Another page from my Vajpayee diary: I do not believe I have come across a leader calmer in a crisis than Atal Bihari Vajpayee. I had sought time from him one Saturday afternoon while Kargil skirmishes were at their most intense. I reported at the appointed hour, three in the afternoon. I was ushered into the anteroom. Three-thirty, then four, had they forgotten that I was waiting? An aide came in to comfort me. “The PM has not risen from his siesta, seems to have over-slept,” he said with a touch of amused embarrassment.
Around 4.30 pm, I was escorted in.
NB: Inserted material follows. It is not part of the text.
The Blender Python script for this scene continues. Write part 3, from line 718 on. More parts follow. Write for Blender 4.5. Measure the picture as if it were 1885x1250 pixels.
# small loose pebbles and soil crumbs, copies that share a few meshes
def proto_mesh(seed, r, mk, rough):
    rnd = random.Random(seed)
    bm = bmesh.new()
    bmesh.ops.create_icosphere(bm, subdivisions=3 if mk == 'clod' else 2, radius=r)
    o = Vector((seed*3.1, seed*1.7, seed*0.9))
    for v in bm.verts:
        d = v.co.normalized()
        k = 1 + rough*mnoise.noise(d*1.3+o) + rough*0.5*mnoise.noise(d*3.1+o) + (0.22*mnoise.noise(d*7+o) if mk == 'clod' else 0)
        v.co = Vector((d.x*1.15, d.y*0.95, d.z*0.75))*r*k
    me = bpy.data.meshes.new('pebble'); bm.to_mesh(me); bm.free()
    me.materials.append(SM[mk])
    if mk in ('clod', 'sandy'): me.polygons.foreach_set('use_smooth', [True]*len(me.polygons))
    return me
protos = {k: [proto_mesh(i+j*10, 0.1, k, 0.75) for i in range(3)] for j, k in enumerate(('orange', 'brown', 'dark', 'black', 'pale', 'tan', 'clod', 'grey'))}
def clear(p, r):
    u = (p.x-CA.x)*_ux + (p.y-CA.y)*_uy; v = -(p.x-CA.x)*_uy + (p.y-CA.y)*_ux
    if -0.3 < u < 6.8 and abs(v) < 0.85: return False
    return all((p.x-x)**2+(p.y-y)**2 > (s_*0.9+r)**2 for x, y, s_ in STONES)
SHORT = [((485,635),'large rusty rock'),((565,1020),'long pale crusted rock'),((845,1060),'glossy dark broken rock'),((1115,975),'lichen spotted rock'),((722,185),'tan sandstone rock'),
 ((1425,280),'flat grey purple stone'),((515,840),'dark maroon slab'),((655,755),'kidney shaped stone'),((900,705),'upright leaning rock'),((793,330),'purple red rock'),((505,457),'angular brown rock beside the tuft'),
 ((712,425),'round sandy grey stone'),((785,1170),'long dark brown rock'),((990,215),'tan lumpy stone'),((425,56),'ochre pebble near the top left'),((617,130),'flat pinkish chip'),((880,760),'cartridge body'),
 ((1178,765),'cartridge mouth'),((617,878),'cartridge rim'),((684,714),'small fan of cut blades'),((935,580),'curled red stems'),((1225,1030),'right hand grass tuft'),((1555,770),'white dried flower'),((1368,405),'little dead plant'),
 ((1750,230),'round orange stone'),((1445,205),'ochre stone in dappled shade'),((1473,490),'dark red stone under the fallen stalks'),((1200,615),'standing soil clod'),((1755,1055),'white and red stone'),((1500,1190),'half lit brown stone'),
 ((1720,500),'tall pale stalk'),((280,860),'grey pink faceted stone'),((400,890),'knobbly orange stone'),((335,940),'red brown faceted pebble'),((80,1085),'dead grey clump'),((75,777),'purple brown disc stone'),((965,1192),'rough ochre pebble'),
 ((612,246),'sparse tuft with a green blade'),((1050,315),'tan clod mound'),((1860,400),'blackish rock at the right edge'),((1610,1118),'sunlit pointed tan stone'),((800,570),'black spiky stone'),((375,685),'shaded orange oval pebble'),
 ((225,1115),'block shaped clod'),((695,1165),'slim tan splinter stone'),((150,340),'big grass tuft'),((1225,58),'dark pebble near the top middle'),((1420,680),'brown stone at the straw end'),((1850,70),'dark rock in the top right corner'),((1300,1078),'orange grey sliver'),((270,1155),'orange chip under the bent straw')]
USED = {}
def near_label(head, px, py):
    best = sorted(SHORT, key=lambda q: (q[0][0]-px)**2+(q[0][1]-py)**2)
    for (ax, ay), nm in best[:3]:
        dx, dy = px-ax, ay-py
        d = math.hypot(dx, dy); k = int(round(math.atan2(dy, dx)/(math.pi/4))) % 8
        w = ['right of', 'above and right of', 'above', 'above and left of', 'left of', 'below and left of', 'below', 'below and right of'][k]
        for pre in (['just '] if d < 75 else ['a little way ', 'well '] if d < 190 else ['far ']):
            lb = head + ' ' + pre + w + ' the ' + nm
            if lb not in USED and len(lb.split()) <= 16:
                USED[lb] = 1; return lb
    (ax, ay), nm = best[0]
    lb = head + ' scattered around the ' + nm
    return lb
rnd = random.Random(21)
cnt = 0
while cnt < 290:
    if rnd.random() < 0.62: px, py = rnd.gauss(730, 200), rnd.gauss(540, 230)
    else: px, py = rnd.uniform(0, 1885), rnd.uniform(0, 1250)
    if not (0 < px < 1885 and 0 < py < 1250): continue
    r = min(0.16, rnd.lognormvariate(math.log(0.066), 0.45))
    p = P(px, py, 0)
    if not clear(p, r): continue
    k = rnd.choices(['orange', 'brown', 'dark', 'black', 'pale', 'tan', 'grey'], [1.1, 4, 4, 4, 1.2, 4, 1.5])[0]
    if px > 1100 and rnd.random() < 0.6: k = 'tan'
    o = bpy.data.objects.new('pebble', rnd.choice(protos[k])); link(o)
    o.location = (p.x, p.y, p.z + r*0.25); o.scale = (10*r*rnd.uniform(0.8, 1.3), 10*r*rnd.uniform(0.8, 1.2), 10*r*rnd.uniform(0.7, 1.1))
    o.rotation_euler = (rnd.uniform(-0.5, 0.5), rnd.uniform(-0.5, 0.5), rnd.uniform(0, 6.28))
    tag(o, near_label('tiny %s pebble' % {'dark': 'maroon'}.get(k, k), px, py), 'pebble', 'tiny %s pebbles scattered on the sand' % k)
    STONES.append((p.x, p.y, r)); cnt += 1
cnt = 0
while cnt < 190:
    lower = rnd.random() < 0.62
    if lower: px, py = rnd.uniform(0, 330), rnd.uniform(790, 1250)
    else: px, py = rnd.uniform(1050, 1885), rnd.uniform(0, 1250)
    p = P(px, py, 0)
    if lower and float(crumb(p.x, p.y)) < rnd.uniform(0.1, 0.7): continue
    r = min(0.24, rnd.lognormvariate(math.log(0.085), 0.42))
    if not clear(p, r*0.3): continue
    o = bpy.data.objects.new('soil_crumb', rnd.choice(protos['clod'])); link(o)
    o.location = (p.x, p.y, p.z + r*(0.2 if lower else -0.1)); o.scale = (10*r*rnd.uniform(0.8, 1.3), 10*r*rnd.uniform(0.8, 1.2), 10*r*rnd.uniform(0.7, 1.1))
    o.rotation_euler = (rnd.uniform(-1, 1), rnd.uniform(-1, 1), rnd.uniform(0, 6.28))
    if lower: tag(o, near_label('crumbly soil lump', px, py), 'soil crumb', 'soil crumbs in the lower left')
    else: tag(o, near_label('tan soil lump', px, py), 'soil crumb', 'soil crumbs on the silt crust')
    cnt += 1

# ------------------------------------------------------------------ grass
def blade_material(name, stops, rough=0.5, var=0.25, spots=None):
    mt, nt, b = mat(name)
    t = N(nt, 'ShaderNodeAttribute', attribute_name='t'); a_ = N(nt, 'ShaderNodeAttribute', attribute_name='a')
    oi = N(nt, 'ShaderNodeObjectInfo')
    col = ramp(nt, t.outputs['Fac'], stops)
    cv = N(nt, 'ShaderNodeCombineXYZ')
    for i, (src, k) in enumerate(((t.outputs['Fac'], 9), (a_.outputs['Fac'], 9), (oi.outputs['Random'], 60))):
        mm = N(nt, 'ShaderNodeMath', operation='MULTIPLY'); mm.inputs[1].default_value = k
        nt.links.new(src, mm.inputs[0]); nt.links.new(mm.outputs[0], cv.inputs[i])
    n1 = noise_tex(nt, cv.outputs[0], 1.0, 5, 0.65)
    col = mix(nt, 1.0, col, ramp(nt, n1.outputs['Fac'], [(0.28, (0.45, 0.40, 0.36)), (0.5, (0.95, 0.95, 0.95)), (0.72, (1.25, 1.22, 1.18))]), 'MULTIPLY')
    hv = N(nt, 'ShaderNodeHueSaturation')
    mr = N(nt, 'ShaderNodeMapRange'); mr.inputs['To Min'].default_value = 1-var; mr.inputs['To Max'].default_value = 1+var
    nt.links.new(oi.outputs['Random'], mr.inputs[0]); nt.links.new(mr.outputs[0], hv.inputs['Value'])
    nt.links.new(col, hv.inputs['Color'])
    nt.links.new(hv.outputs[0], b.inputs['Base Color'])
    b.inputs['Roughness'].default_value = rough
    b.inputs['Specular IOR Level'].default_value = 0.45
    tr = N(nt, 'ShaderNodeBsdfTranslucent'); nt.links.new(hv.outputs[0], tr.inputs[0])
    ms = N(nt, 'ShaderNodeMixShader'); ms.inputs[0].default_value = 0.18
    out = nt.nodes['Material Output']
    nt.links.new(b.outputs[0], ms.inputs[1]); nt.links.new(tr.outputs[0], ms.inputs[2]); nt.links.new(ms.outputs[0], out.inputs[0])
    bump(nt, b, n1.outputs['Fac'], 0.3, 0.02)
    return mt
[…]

Vajpayee greeted me with disarming, mock exaggerated horror. “Arrey, arrey, arrey, hum se anarth ho gaya, sotey reh gaye hum aur Shekharji ko pratiksha karni padi, ab kya hoga hamara?” (What an awful thing I have done, I overslept and made you wait, what will be my punishment?) I was in splits already but seized the moment and asked, with equally mock concern, “Kintu Atalji, Kargil mein yudh, aur aap do ghante so rahe hain dopahar mein?” (A war is raging in Kargil, and the PM enjoys a two-hour siesta?)
“Haan, theek kaha aapne,” Atalji was game, his eyes wide with “horror”. “A war is on, bring me a rifle, Atalji ladne jaayenge ab Kargil mein, desh mein jawanon ki kami jo ho gayi hai.” (There is such a paucity of young jawans in India, Atalji will go fight in Kargil.) We both laughed a little, he tucked into a pastry, and I got a lesson in how a strong, confident leader keeps his calm in grave crisis.